母の実家は千葉県にある。祖母の具合が悪くなってから、母は頻繁に実家に帰るようになった。母の帰省のたびに僕も祖母の家に行き、母と共に祖母の傍に佇み、語らう。

誰しもに4人の祖父母があるように、僕の母にも2人の母がいる。実母と義母。どちらも商家で、商売をぶん回してきた2人の女。2人の生き様を見てきた母は、商売のやり方が全然違ったことをしきりに話す。

損して得取れタイプが母方の祖母で、ひたすら得取れタイプが父方の祖母。製造業の母方と小売業の父方という違いもある中、どちらも過ぎたるは及ばざるが如しで、損し過ぎて苦しくなったり、がめつくし過ぎて人が離れて行ったり、色々な山と谷があったようである。しかし、各々の生き方で、各々の犠牲を払いながら、精一杯生きて、生きた。

 

祖母二人にはたくさん目をかけてもらった。北海道で育ったから、北海道の父方の祖母には年中会って話していたし、夏休みや冬休みの折に母と千葉に帰省するたび、母方の祖母からは「大きくなったねぇ」が飛んできた。大人が子供に使う常套句。聞き飽きるくらいに聞いた。

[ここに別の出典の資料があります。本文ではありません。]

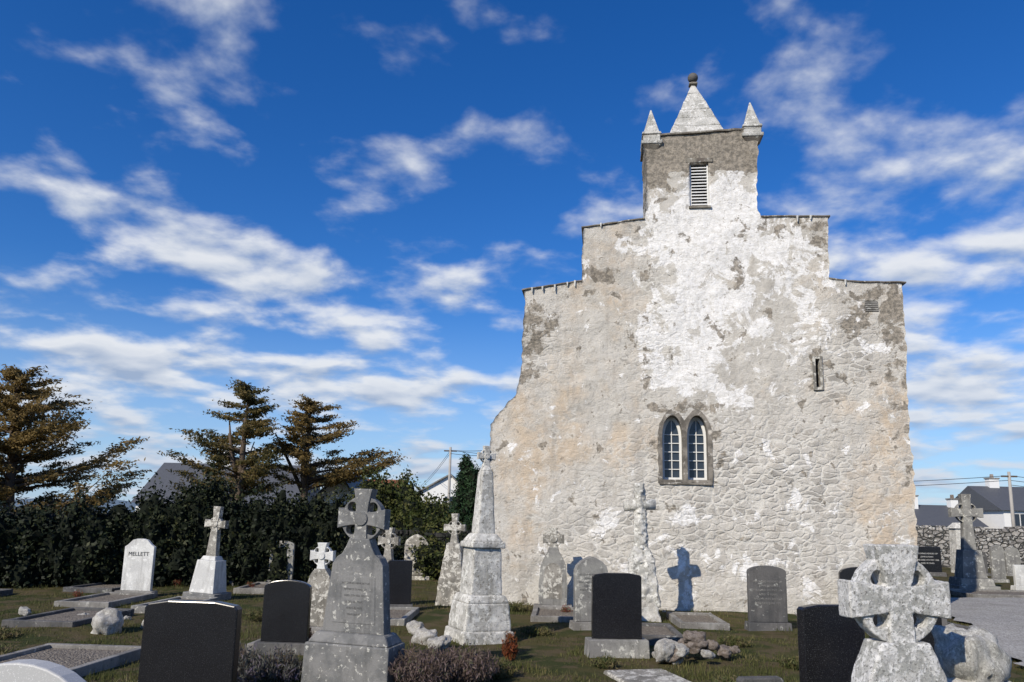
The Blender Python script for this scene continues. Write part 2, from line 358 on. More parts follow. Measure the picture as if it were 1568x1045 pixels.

祖母たちの目から見た僕はどうひっくり返っても孫だし、母は娘で、父は息子だ。人生を数直線にすると、後ろから彼女たちの背中を見ていることとなる。今になって聞きたいのは、祖母たちはそれぞれの人生をどういう風に考えてどう生きてきたのかだ。孫として、数直線の後ろから背中を眺めてインタビューするんじゃなく、居酒屋で知り合ったとか、友達になったくらい距離感で、何してきたのか、どんなことを考えていたのか、何が辛かったのか、どう切り抜けたのか、折れたのか、全部聞いてみたい。父や母の口から語られる二人ではなく、本人から、本人の言葉で、彼女たちの人生を話してみてほしい。身近な先達として、どんな信念のもと商売していたのかを知りたい。ただ、きっともう叶わない。

 

話を聞いてみたいと思った時にはもう聞けなくなっている。知りたいと思った時にはもう知り得なくなっている。大概そんなもんなのかもしれない。

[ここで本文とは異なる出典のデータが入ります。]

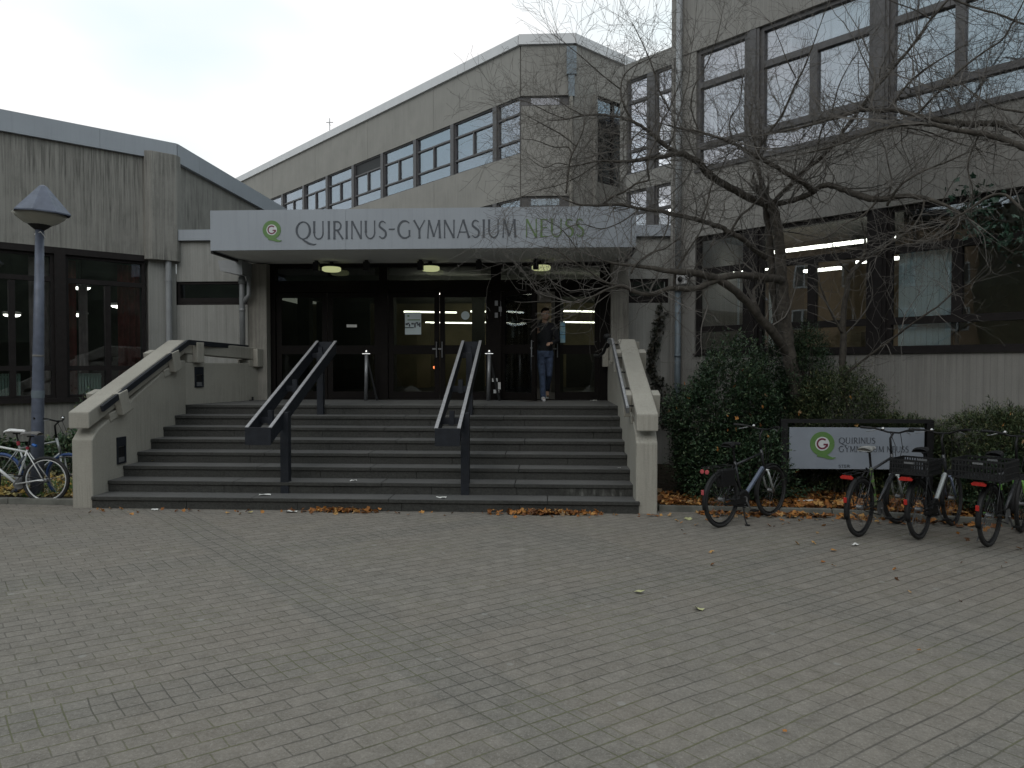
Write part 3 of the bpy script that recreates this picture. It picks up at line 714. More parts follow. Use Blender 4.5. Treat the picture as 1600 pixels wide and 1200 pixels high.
# side wall of the left building running back
ls = MB(); 
for a, b in ((.0, 3.2), (3.2, 7.0), (7.0, 11)): ls.box(a+.004, b-.004, .02, .3, 4.2, 6.178)
ls.build('side_wall', 'conc_left', lb, rz=R_(45))
f_ = MB()
for a, b in ((-.01, .9), (.9, 3.6), (3.6, 7), (7, 11)): f_.box(a+.002, b-.002, -.07, .3, 6.182, 6.56)
f_.build('roof_fascia', 'fascia', lb, rz=R_(45))

# ---------------------------------------------------------------- link walls left and right of the entrance
def link(name, label, x0, x1, gx0, gx1, sgn):
    r = empty(name, (x0, 14.5, 0), 0, label, 'wall', 'ribbed concrete link walls beside the entrance')
    w = x1-x0; a, b = gx0-x0, gx1-x0
    m = MB().box(.004, w-.004, 0, .25, 0, 3.26).box(.004, w-.004, 0, .25, 3.742, 4.568)
    if a > .01: m.box(.004, a, 0, .25, 3.26, 3.742)
    if w-b > .01: m.box(b, w-.004, 0, .25, 3.26, 3.742)
    m.build('wall', 'conc_link', r)
    box(.003, w-.003, -.09, .28, 4.572, 4.79).build('roof_fascia', 'fascia', r)
    window(r, a+.003, b-.003, 3.262, 3.74, 'frame', 'glass_low', [], (3.36,), fw=.05, inset=.03)
    box(a+.01, b-.01, .5, .52, 3.2, 3.8).build('room_wall', 'dark_room', r)
    return r
link('link_wall', 'ribbed concrete wall with slit window between left building and entrance', -7.70, -6.09, -7.69, -6.10, -1)
lr = link('link_wall', 'ribbed concrete wall with slit window and dry vine right of the entrance', 1.55, 2.50, 1.56, 2.36, 1)
for (x0, x1, lab) in ((-6.09, -5.69, 'concrete pillar at the left side of the dark entrance doors'), (1.20, 1.55, 'concrete pillar at the right side of the dark entrance doors')):
    tag(box(x0+.002, x1-.002, 14.22, 14.74, 1.0, 4.06).build('entrance_pillar', 'conc_pillar', bev=.012), lab, 'pillar', 'concrete pillars flanking the entrance')
m = MB(); m.prism([(-6.46,4.06),(-6.42,3.86),(-6.05,3.78),(-5.98,3.78),(-5.98,4.06)], 'y', 13.75, 14.2).build('rain_box', 'pipe')
o = bpy.data.objects['rain_box']; tag(o, 'small grey sheet metal box under the left end of the canopy', 'gutter box')
m = MB(); m.tube([(-6.14,14.10,3.80),(-6.14,14.10,3.45),(-6.14,14.10,2.36)], .055, 12); m.lathe((-6.14,14.10,3.12), [(.062,-.03),(.062,.03)], 12); m.lathe((-6.14,14.10,3.7), [(.07,-.06),(.07,.06)], 12)
m.tube([(-6.14,14.1,3.25),(-6.0,14.1,3.42),(-6.0,14.1,3.8)], .045, 10)
tag(m.build('rainwater_pipe', 'pipe', smooth=True), 'pale rainwater pipe running down from the box under the canopy', 'pipe')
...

母の実家にある古いアルバムに、祖母が赤子を抱いて微笑む写真が収められている。ふっくらした祖母。自分と同じ年齢くらいの祖母である。しかし、腕に抱いているのが伯母なのか、母なのかすらも判然としない。写真に残っているものすら事実がわからなくなる。文章に残っていない思想は当然の様に闇の中だ。


史学者の磯田道史をご存知の方は多いだろう。メディアにもよく出ている、自他共に認める古文書オタクである。ぼちぼち彼の著作を読んでいると、名もなき大名、名もなき人にも当たり前のように大層な哲学が転がっていることがわかる。

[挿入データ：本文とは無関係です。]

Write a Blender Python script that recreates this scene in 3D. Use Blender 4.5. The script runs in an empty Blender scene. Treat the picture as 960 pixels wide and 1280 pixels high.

先達がたくさんいるなら、そこから学ばないといけない。逆に、先達は先達で、経験と知識を残していかなければならない。背伸びしたって振り返ったって知る由も無い、身近な先達2人の人生を思う。

翻って、果たして自分がなにを残せたものかとも思う。残すだけの努力をしているかと言われると、甚だ苦しい。